I'd lose myself during those pregnant runs, dreaming about how after my baby was born, a switch would flip and I'd be running with the elegance of an Arabian horse. My belly would be gone and I'd be a couple dozen pounds lighter but my muscles would be stronger from carrying around that extra weight; the excess oxygen flowing in my veins (thanks to increased blood volume) would be nature's alternative to blood-doping; and that relaxin hormone, which had made my joints all loosy-goosy, would now offer the kind of flexibility and range of motion I haven't had since I was August's age. I envisioned myself floating on the path with an easy cadence and the envy of every "weekend warrior". Wrong. Returning to running post-baby hasn't been remotely like those visions. Instead it feels like what I imagine moon-walking might be like: the clunky astronaut boots making it impossible to raise your feet higher than an inch, despite feeling the weightlessness from the absence of gravity. My once strong and supportive core now makes no attempt to keep my hips in line, letting my disobedient legs flail recklessly on the cement. To add insult to injury, the stretched out fascia around my middle shakes with each step, rippling through each layer of skin, resulting in jiggle-itch. So much for wishful thinking.

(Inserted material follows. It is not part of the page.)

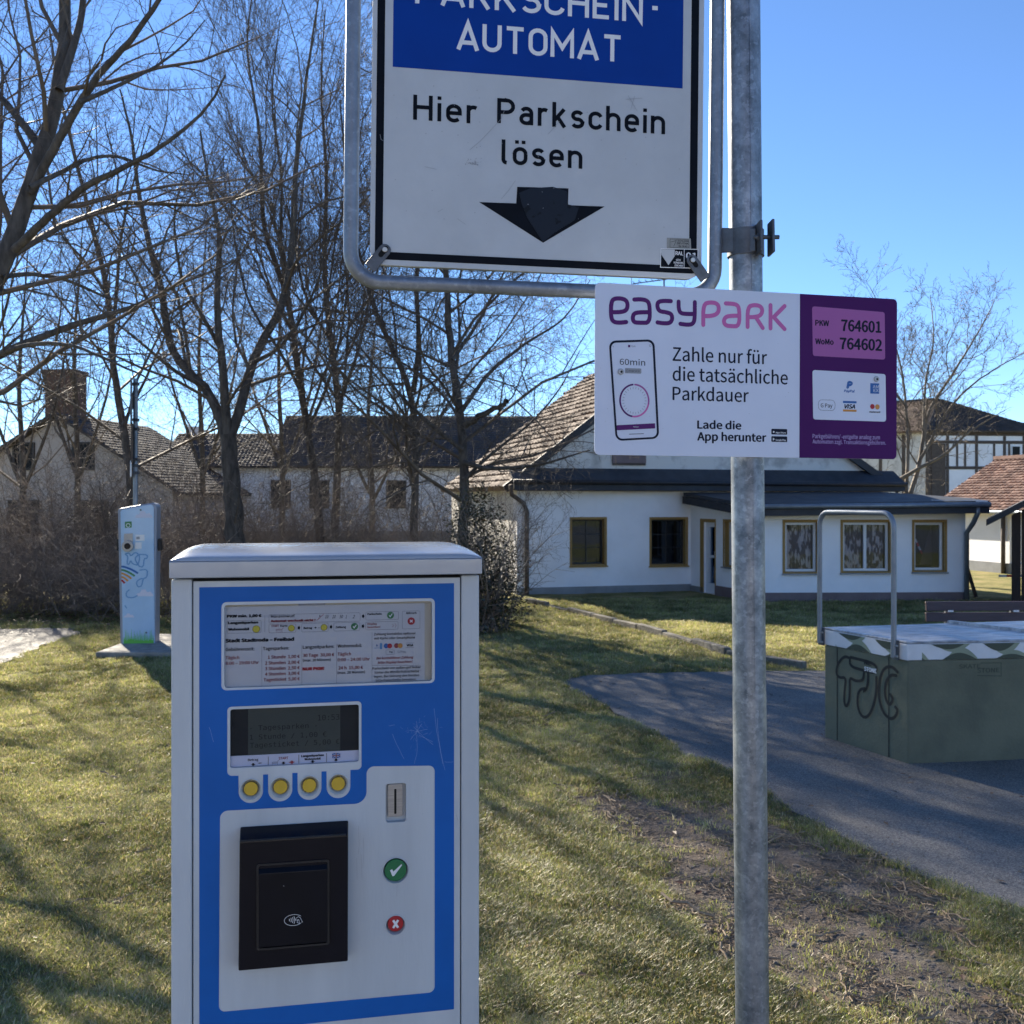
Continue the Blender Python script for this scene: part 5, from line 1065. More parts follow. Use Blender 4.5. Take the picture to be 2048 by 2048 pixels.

I know better. Nothing worth having comes easy. First my body needed to heal, then it required rehabilitation, and then with time, it'll get back to it's former glory. I've taken it easy: done a lot of walking, a bit of yoga-ing, and some strengthening/toning. But for all my motivation, there's so much lacking. Consistency, for one. It's hard when all you want to do between feedings is veg out. Forget "keeping up", I'm just try to catch up with those darn Kardashians. One day I'll find the energy to bust out a few minutes of core work and plank, the next day I'm eating a tin of chocolate-covered almonds, commiserating with Kim as her swollen, pregnant feet get the best of her. Then I'll look over at my little sleeping starfish and think how both he and his daddy would just shake their heads in shame if they saw me in such a state. That's when I pick myself up and snap out of it. I'll get back on track for a day or two, then slip again. Hey, at least it's TWO steps forward, ONE step back. I am advancing.

I caught glimpse of that progress today. The run began inauspiciously enough and much in the same way as most runs these days: ungainly and slow. I used the momentum of a downhill start to get going at a pace just slightly above a fast walk. After a minute or two, I settled into a comfortable trot and concentrated my gaze on the sidewalk just ahead of my feet, careful not to get tripped up on any weather-raised sections. A mile later inertia kick in and I zoned out, just enjoying the fresh air and movement. All of a sudden I felt more natural, like my old self. I may even have fooled a few people as I passed with the fluidity of a seasoned pro. It was short lived - I was only able to keep pace for about a mile (which is a far cry from the 8+ mile runs I used to easily knock out) - but for the first time in months I had it. Like Spacey's character, I made the transformation (however briefly) from gimpy con artist to cocky bad-ass. I'm not delusional, there's a long way to go before I'm kicking ass and taking names, but there's hope. In the mean time, I'm waiting on a call from Hollywood. This is method acting at its best, people.

2 comments:

JosiJoy said...

I ran today and felt like a wuss. hahaha But, I did hike up a huge mountain on Saturday...was slower than usual, but I made it. :-P go, lew, go!!!

Anonymous said...

Hike a mountain? You would Jos! Hahahaha! Keep it up Chica you're doing great at that babe is a lucky little... thing (?) To have an awesome, courageous, and adventurous mama.